## Start
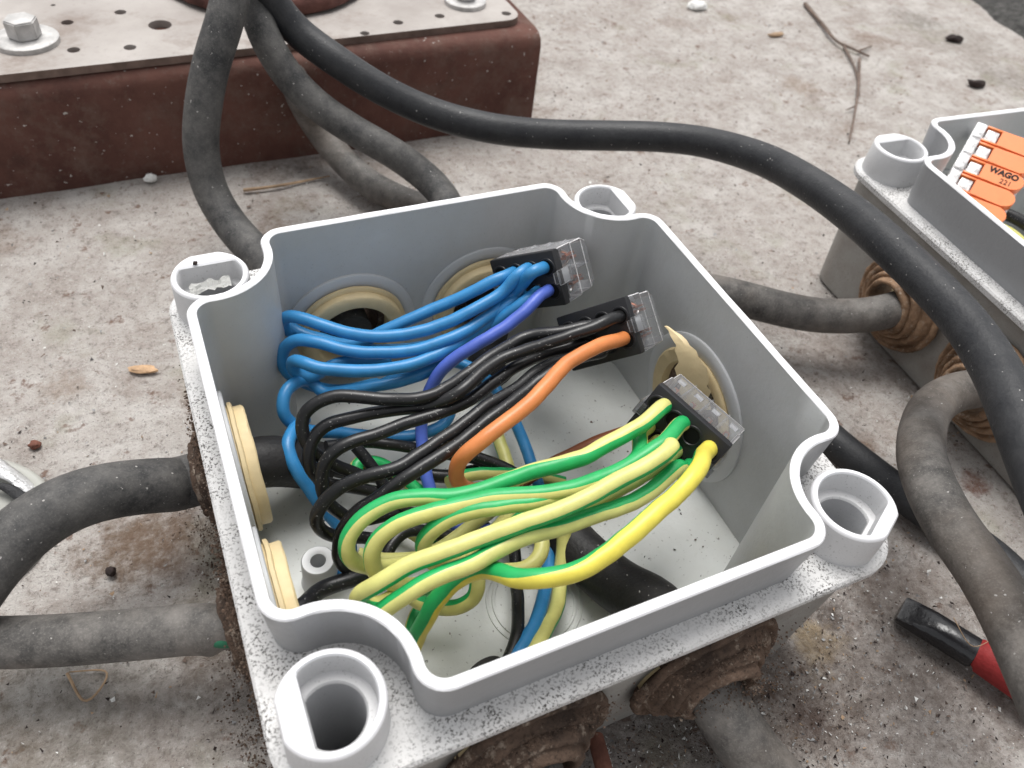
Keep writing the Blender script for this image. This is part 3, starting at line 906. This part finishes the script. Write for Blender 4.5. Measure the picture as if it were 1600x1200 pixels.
wire([(735, 535, 30), (690, 568, 29), (640, 590, 28), (590, 604, 26.5), (540, 612, 24.5), (505, 612, 23), (480, 592, 25), (462, 596, 27), (443, 612, 27), (440, 640, 25), (455, 660, 22), (480, 672, 20), (540, 677, 17), (610, 683, 16), (665, 678, 16), (697, 662, 17), (706, 640, 18)], M['blue'],
     'blue wire hanging in a round loop below the upper bundle at left', GB, rb, (C1, 842, 458))
wire([(478, 655, 20), (458, 668, 22.5), (450, 695, 23), (462, 728, 21), (480, 758, 18), (500, 790, 15), (528, 822, 12), (548, 852, 9), (545, 885, 7), (530, 905, 6)], M['blue'],
     'blue wire dropping down the left side toward the floor post', GB, rb)
wire([(600, 600, 22), (640, 582, 21), (690, 565, 20), (735, 575, 19), (775, 610, 17), (800, 652, 15), (822, 705, 12), (845, 770, 10), (859, 830, 9), (857, 885, 9.5), (850, 925, 11), (836, 970, 14), W(-16, -41, 16.5)], M['blue'],
     'blue wire crossing the box to the front wall beside the bare floor', GB, rb)
wire([(820, 488, 41), (790, 510, 39), (750, 534, 37), (712, 558, 34), (685, 588, 30), (668, 625, 25), (659, 665, 20), (660, 710, 16), (668, 760, 13), (690, 805, 10.5), (725, 826, 9.5), (775, 828, 9), (830, 815, 8)], M['violet'],
     'violet blue wire, lowest at the connector, diving under the black bundle', None, rb, (C1, 857, 453))
# black
rk = 1.24
wire([(900, 512, 43), (865, 520, 42), (825, 527, 40.5), (775, 552, 40), (735, 580, 39.5), (695, 607, 39), (650, 625, 38.5), (610, 624, 38), (565, 619, 38), (525, 619, 37.5), (492, 630, 36.5), (473, 652, 34.5), (475, 682, 31.5), (492, 705, 28), (520, 725, 24), (560, 742, 20)], M['black'],
     'black wire forming the uppermost loop of the black bundle', GK, rk, (C2, 942, 502))
wire([(925, 515, 45), (885, 527, 44), (835, 540, 42.3), (790, 558, 40.5), (745, 590, 40), (712, 615, 39.2), (672, 632, 37), (640, 637, 35.5), (590, 642, 34.5), (545, 652, 34), (507, 664, 33), (487, 688, 31), (482, 718, 28), (500, 745, 24), (540, 760, 19), (600, 770, 15)], M['black'],
     'black wire forming the second loop from the top of the black bundle', GK, rk, (C2, 967, 494))
wire([(930, 530, 37), (880, 545, 37), (830, 560, 37), (780, 592, 37), (735, 622, 36.5), (690, 645, 36), (640, 662, 35.5), (590, 680, 35), (547, 693, 34.5), (517, 711, 33), (502, 742, 30), (506, 775, 26), (530, 800, 21), (560, 815, 16), (620, 800, 13)], M['black'],
     'black wire forming the third loop of the black bundle', GK, rk, (C2, 916, 511))
wire([(935, 540, 36), (885, 560, 37), (840, 582, 37.5), (790, 617, 38), (750, 645, 38), (715, 668, 37.5), (670, 700, 36.8), (627, 727, 36), (577, 742, 35), (540, 757, 33.5), (508, 782, 31), (494, 808, 28), (500, 830, 24), (525, 838, 20), (560, 838, 15), (610, 845, 12)], M['black'],
     'black wire forming the fourth loop, nearest the white floor post', GK, rk, (C2, 930, 548))
wire([(940, 550, 39), (905, 558, 39.5), (860, 580, 39.5), (815, 616, 39), (770, 653, 38.4), (733, 680, 37.6), (690, 713, 37), (640, 745, 36), (590, 776, 33), (552, 806, 29), (533, 842, 24), (535, 880, 18), (570, 895, 13)], M['black'],
     'black wire running straightest, next to the orange wire', GK, rk, (C2, 955, 539))
wire([(510, 700, 20), (560, 692, 18), (610, 695, 17), (650, 700, 15), (700, 712, 13), (760, 722, 11), (785, 760, 9), (800, 830, 8.5), (806, 900, 9.5), (808, 950, 12), (806, 1000, 15), W(-17.5, -41, 15)], M['black'],
     'black wire falling beside the blue one to the front wall', GK, rk)
wire([(555, 700, 22), (580, 730, 19), (605, 762, 16), (640, 800, 13), (690, 812, 10), (740, 812, 9), (790, 850, 7)], M['black'],
     'short black wire slanting under the bundle', GK, rk)
wire([(480, 720, 14), (530, 735, 13), (590, 745, 12), (650, 740, 10), (700, 745, 9), (745, 735, 8.5)], M['black'],
     'black wire low on the floor under the black bundle', GK, 1.5)
wire([(620, 900, 11), (600, 880, 12), (610, 850, 13), (640, 830, 13), (700, 835, 11), (760, 850, 9)], M['black'],
     'black wire curled under the green loops', GK, rk)
wire([(742, 715, 12), (765, 722, 11.5), (790, 730, 11), (815, 745, 10)], M['black'],
     'stub of black wire framed by the orange bend', GK, rk)
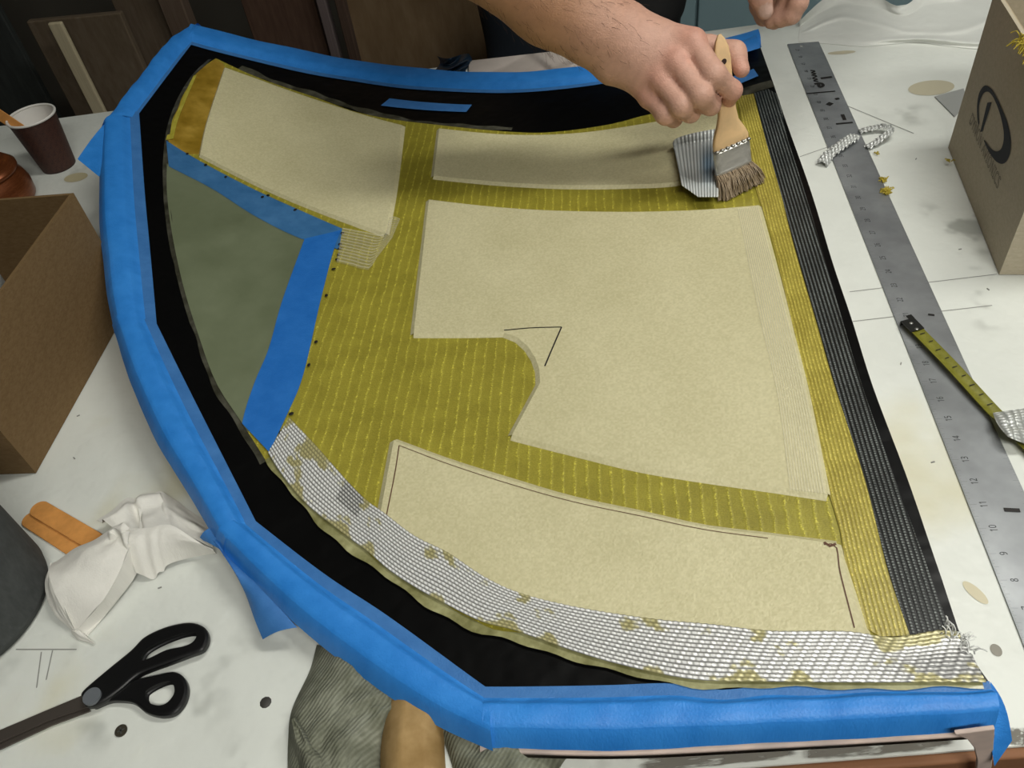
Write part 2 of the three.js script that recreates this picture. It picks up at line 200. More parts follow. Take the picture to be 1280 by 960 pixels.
// ---------------------------------------------------------------- the work table
const TS = -0.12, front = (x) => -(0.2165 + 0.1 * x), back = (x) => -(1.452 + 0.12 * x);
{
  const t = thing('work_table', 'long white painted work table with a bare wood front edge', 'table', V3(0, 0, -0.84));
  const X0 = -1.55, X1 = 1.35, quad = [V3(X0, 0, front(X0)), V3(X1, 0, front(X1)), V3(X1, 0, back(X1)), V3(X0, 0, back(X0))];
  part('tabletop', plate(quad, 0, 0.022, { level: 1e-9 }), M.table, t);
  const rail = (f, dz, n) => { const a = [X0, f(X0) + dz], b = [X1, f(X1) + dz], l = Math.hypot(b[0] - a[0], b[1] - a[1]); part(n, box(l, 0.032, 0.008, (a[0] + b[0]) / 2, T - 0.0168, (a[1] + b[1]) / 2, Math.atan2(-(b[1] - a[1]), b[0] - a[0]), 0.003), M.wood, t, 'bare brown wood edge'); };
  rail(front, 0.004, 'front_edge');
  part('apron', box(2.8, 0.09, 0.03, -0.1, T - 0.07, back(-0.1) + 0.05, 0.12), M.wood, t);
  for (const x of [-1.45, 1.25]) for (const f of [0, 1]) part('leg', box(0.07, T - 0.022, 0.07, x, (T - 0.022) / 2, (f ? back(x) + 0.07 : front(x) - 0.07), 0.12, 0.004), M.wood, t);
  const pencil = (a, b, w = 0.0011) => part('pencil_line', ribbon(straight([at(...a), at(...b)], 0.05), w, 0.0004), M.inkGrey, t);
  pencil([1062, 365], [1246, 343]); pencil([1066, 402], [1240, 382]); pencil([1060, 133], [1142, 167], 0.0016); pencil([1000, 196], [1035, 184], 0.0012); pencil([20, 812], [96, 812]); pencil([52, 815], [46, 860]); pencil([66, 813], [58, 850]);
  const spot = (px, py, rx, ry, c, a = 0) => { const p = at(px, py), g = new THREE.CircleGeometry(1, 24); g.rotateX(-Math.PI / 2); g.scale(rx, 1, ry); g.rotateY(a); g.translate(p.x, p.y + 0.0005, p.z); part('resin_stain', g, std({ color: c, roughness: 0.3 }), t); };
  spot(1245, 813, 0.0042, 0.0052, 0x6f6a5a); spot(1219, 741, 0.005, 0.012, 0xc5bda0, 0.55); spot(1164, 110, 0.034, 0.022, 0xc0b9a0, 0.2); spot(95, 222, 0.02, 0.014, 0xbcb391); spot(1052, 66, 0.022, 0.006, 0xbbb39a);
  for (const [px, py, a] of [[98, 520, 0.6], [93, 573, -0.6], [1166, 578, 0.3], [1145, 199, 1], [1200, 312, 0.2], [1235, 362, 2], [1126, 455, 1.2], [200, 735, 0.4]]) { const c = at(px, py); part('crumb', box(0.0034, 0.0008, 0.0011, c.x, c.y + 0.0006, c.z, a), M.inkGrey, t); }
  { const al = noiseField(256, 256, 8, 151, 4, 0.6), gm = std({ color: 0x77736a, transparent: true, alphaMap: tex(256, 256, (x, y) => { const i = y * 256 + x, u = x / 256, v = y / 256, e = smooth(0, 0.2, u) * smooth(1, 0.85, u) * smooth(0, 0.35, v) * smooth(1, 0.7, v), k = 255 * clamp(smooth(0.2, 0.62, al[i] * e + 0.1) * 0.85); return [k, k, k]; }, { srgb: false }), roughness: 0.8 });
    const grime = (c) => { const P = c.map(([x, y]) => at(x, y, 0.0006)), g = sheet([[P[0], P[1]], [P[3], P[2]]], (p, u, v) => [v, u]); part('grime_patch', g, gm, t); };
    grime([[985, 918], [1205, 902], [1205, 940], [985, 958]]); grime([[1255, 905], [1300, 905], [1300, 936], [1255, 936]]); grime([[780, 938], [1010, 922], [1010, 950], [780, 972]]); }
  const q = at(332, 878), nail = new THREE.SphereGeometry(0.005, 10, 8); nail.scale(1, 0.35, 1); nail.translate(q.x, q.y, q.z); part('nail_head', nail, std({ color: 0x3a3834, roughness: 0.6 }), t);
  const w = at(152, 914), scr = part('screw_head', new THREE.CylinderGeometry(0.0052, 0.0048, 0.0016, 20).translate(w.x, w.y + 0.0006, w.z), std({ color: 0x4a453a, metalness: 0.5, roughness: 0.5 }), t);
  for (const r of [0.5, 0.5 + Math.PI / 2]) part('screw_slot', box(0.006, 0.0004, 0.0012, w.x, w.y + 0.0015, w.z, r), M.steel, scr);
}

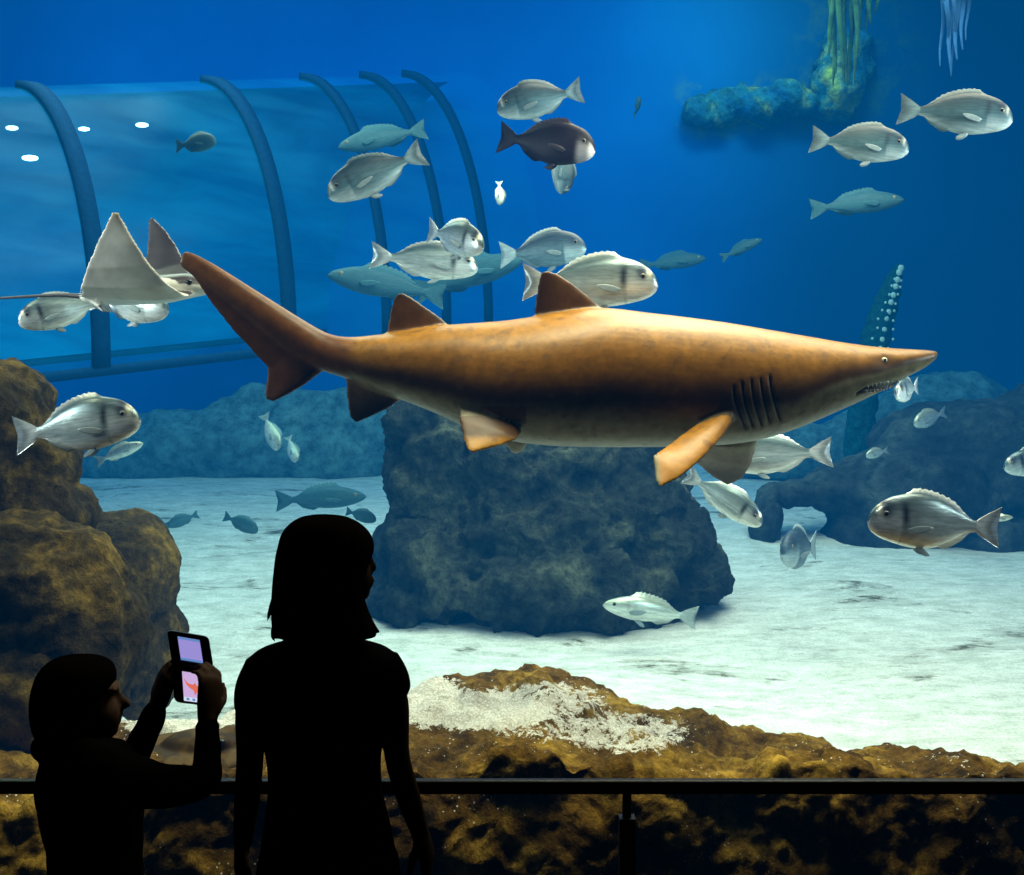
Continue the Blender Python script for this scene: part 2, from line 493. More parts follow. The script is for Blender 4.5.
rock('reef', [(200, 450, 16.2, 130, 38, 0.5), (330, 435, 16.2, 80, 46, 0.5), (270, 425, 16.4, 70, 36, 0.4), (120, 460, 16.2, 80, 22, 0.5)],
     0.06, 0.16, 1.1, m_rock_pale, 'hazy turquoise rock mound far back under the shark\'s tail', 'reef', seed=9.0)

# foreground ledge right behind the window
crest = [(-300, 735), (0, 736), (60, 742), (130, 738), (165, 728), (240, 718), (330, 705), (410, 692), (465, 690), (490, 680), (515, 672), (545, 668), (575, 684), (610, 698),
         (640, 709), (680, 722), (715, 733), (760, 737), (815, 735), (835, 742), (850, 751), (900, 755), (960, 760), (1024, 768), (1300, 785)]
def lip_py(px):
    return interp(px, [(-300, 825), (40, 830), (120, 815), (190, 812), (260, 790), (420, 772), (540, 760), (640, 768), (760, 772), (900, 775), (1024, 782), (1300, 790)]) + 20 * noise.noise(Vector((px * .021, 3.3, 0))) + 10 * noise.noise(Vector((px * .06, 1.3, 0)))
def ledge_pt(u, v):
    px = lerp(-330, 1350, u)
    D0 = interp(px, [(240, 4.6), (560, 4.75), (720, 4.45), (860, 4.1), (1300, 4.05)])
    lp = lip_py(px); zl = P(px, lp, 3.78).z
    zc = P(px, smooth_interp(px, crest), D0).z
    x = (px - CX) / F * D0
    zc -= 0.02
    ym = 3.78 + (D0 - 3.78) * .4
    prof = [(0, (3.70, -0.1)), (0.12, (3.71, 0.06)), (0.3, (3.735, zl - .22)), (0.40, (3.765, zl - .06)), (0.46, (3.78, zl)), (0.53, (3.85, zl + .25 * (zc - zl))), (0.62, (ym, zl + .55 * (zc - zl))), (0.76, (D0 - .1, zc)),
            (0.82, (D0 + .03, zc)), (0.88, (D0 + .2, zc * 0.93)), (0.94, (D0 + .4, zc * 0.6)), (1, (D0 + .7, -0.1))]
    y = smooth_interp(v, [(a, p[0]) for a, p in prof]); z = smooth_interp(v, [(a, p[1]) for a, p in prof])
    return Vector((x, y, z))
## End
(Set task): Repeat, unchanged, every line from the one that contains "Continue the Blender" to the one that contains "0.06, 0.16, 1.1, m_rock_pale, 'hazy", including both, and no other line.

(Worked solution):
Continue the Blender Python script for this scene: part 2, from line 493. More parts follow. The script is for Blender 4.5.
rock('reef', [(200, 450, 16.2, 130, 38, 0.5), (330, 435, 16.2, 80, 46, 0.5), (270, 425, 16.4, 70, 36, 0.4), (120, 460, 16.2, 80, 22, 0.5)],
     0.06, 0.16, 1.1, m_rock_pale, 'hazy turquoise rock mound far back under the shark\'s tail', 'reef', seed=9.0)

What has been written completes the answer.